I was elated and decided to press my luck, hoping the Clinton magic would remain there for me. I asked for a raise. But my boss, realizing I had been there six months and could be replaced by someone he wouldn't have to pay as much because they wouldn't have all that seniority, fired me.

I called the bank and told them it wasn't my fault that my checks bounced, because I had just lost my job. These things are outside my control, there's too much magic in the air. Bankers are Republicans, aren't they? They'll know what I mean. So I told them that Clinton was boiling bats' ears and spiders' legs to brew a spell that would cripple the Bush administration and lead to horrible things. Trouble is, I explained, Clinton is a novice at conjuring spells and so some of that magic is coming directly at me and making me do things I normally don't do, like bounce checks. The bank agreed, apologized for charging too much for all their fees, and said they'd straighten it all out.

That night, I was on a date with a beautiful woman. I was working my magic on her, to which she was tres receptive. Wine, great food, witty conversation. I'm kind of good looking, too, although in a unique, chubby, balding sort of way, and soon she was ripping my clothes off. Great, I thought. But then . . . oops, I couldn't perform. Too much wine? No, that's never happened before. It's that damned Clinton magic. I told her this, and she just looked at me confused. What's Clinton got to do with it? she asked and then left. Damn.

Damn that Clinton. His magic made me oversleep, so I was late to my job interview to be assistant to the assistant to the assistant manager at the 7-11. It's a very important job its main duties are to make sure everything is done slowly so the line is always long. Turns out they hired me because I was late, which proved to them I have that something special they are always looking for in employees.

Hate my job Clinton's fault. If Clinton hadn't made me oversleep, I never would have gotten the job. The first day there, I screwed up in a big way. I charged some people for gas they never bought, and overcharged others just because I don't know how to work the cash register. Didn't know how to do anything, actually, but customers didn't care. By the time they got to the cash register, they were all so glad the line finally moved, they'd pay anything to get out of there.
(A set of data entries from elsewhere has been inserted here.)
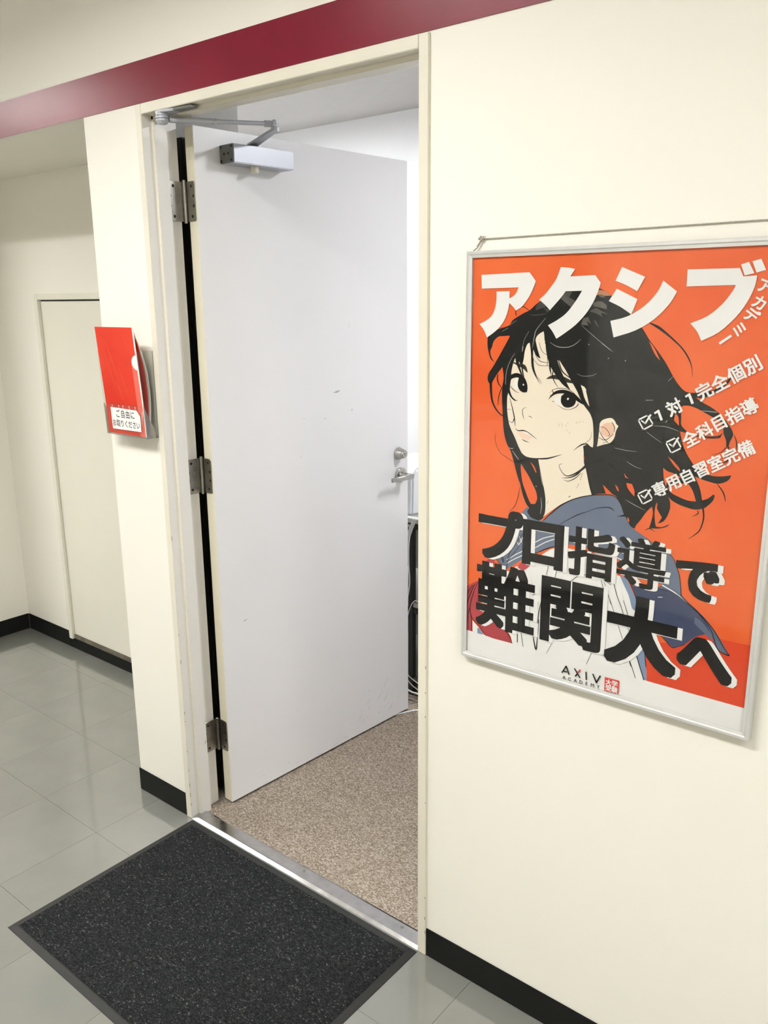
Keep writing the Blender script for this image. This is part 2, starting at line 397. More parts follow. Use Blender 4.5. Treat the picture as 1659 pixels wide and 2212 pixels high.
hp = [(0, H), (0, H - fi), (0.030, H - fi), (0.030, H - 0.034), (0.070, H - 0.034), (0.070, H - 0.012), (0.118, H - 0.012), (0.118, H)]
put(MB().prism(hp, fi + 0.0003, W - fi - 0.0003, 'x').build('head', M['frame'], bevel=0.0012), fr)
# chipped paint along the inner arris of the hinge jamb, and on the lock jamb
ch = MB()
for z in (0.045, 0.075, 0.11, 0.165, 0.23, 0.33, 0.355, 0.61, 0.9, 0.52):
    hgt = rnd.uniform(0.004, 0.022); wd = rnd.uniform(0.0008, 0.0022)
    ch.add([(fi + 0.0001, 0.0014, z), (fi + 0.0001, 0.0014 + wd, z + hgt * .3), (fi + 0.0001, 0.0014 + wd * .6, z + hgt), (fi - 0.0004, 0.0004, z + hgt * .9), (fi - 0.0004, 0.0004, z + hgt * .2)], [(0, 1, 2, 3, 4)])
for z in (0.06, 0.10, 0.42, 0.64, 0.70, 0.76, 0.16):
    hgt = rnd.uniform(0.004, 0.014); x = W - rnd.uniform(0.001, 0.003)
    ch.add([(x, -0.0001, z), (x + 0.001, -0.0001, z + hgt * .4), (x, -0.0001, z + hgt), (x - .0012, -0.0001, z + hgt * .5)], [(0, 1, 2, 3)])
ch.add([(0.0342, 0.0605, 0.233), (0.0342, 0.063, 0.238), (0.0342, 0.0645, 0.246), (0.0342, 0.062, 0.243)], [(0, 1, 2, 3)])
put(ch.build('paint_chips', M['chip']), fr)

# threshold plate
th = empty('trim_3', (W / 2, 0.03, 0)); struct(th, 'stainless steel threshold strip between tiles and carpet', 'threshold')
put(MB().prism([(0.001, 0.0003), (0.001, 0.0008), (0.0095, 0.0064), (0.012, 0.0070), (0.046, 0.0070), (0.052, 0.0050), (0.052, 0.0003)], fi + 0.001, W - fi - 0.001, 'x').build('plate', M['sill'], bevel=0.0005), th)
for x in (0.10, 0.48, 0.83):
    put(MB().lathe((x, 0.034, 0.0068), (0, 0, 1), [(0, .0045), (0.0006, .0045), (0.0009, .003)], 14).build('screw', M['dull_steel'], smooth=True), th)

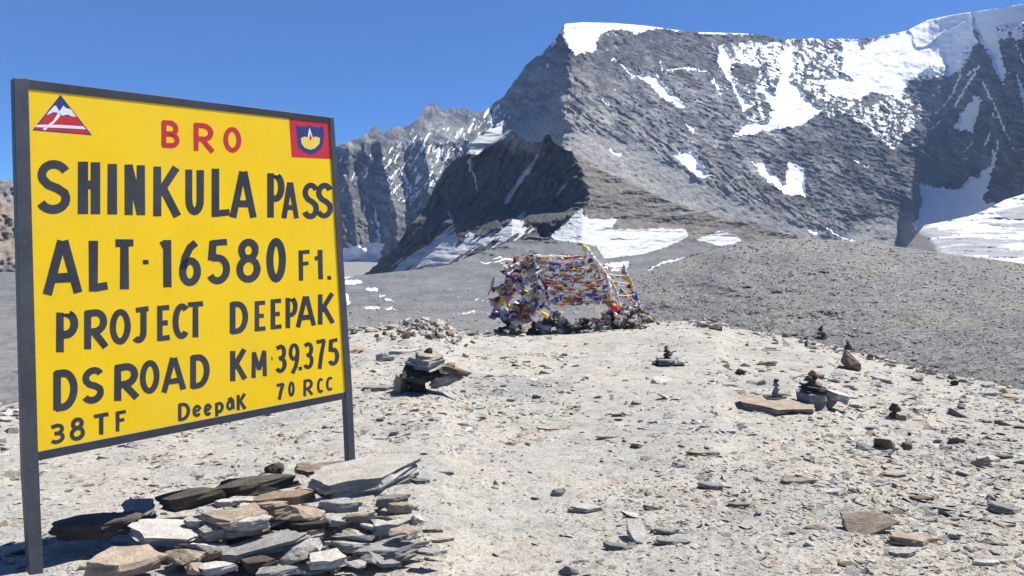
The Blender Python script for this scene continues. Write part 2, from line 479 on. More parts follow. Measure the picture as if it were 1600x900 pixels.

So the light bulb went on in my head and I saw a way to put extra cash in my pocket.

So now I'm in jail. Clinton's fault. They say I extorted money from people in line, telling them they'd have to pay a little extra if they wanted the line to keep moving. Did I do that? I don't remember. But I know I just can't fight all the magic in the air. Damn that Clinton. I just hope I get the same judge I had earlier.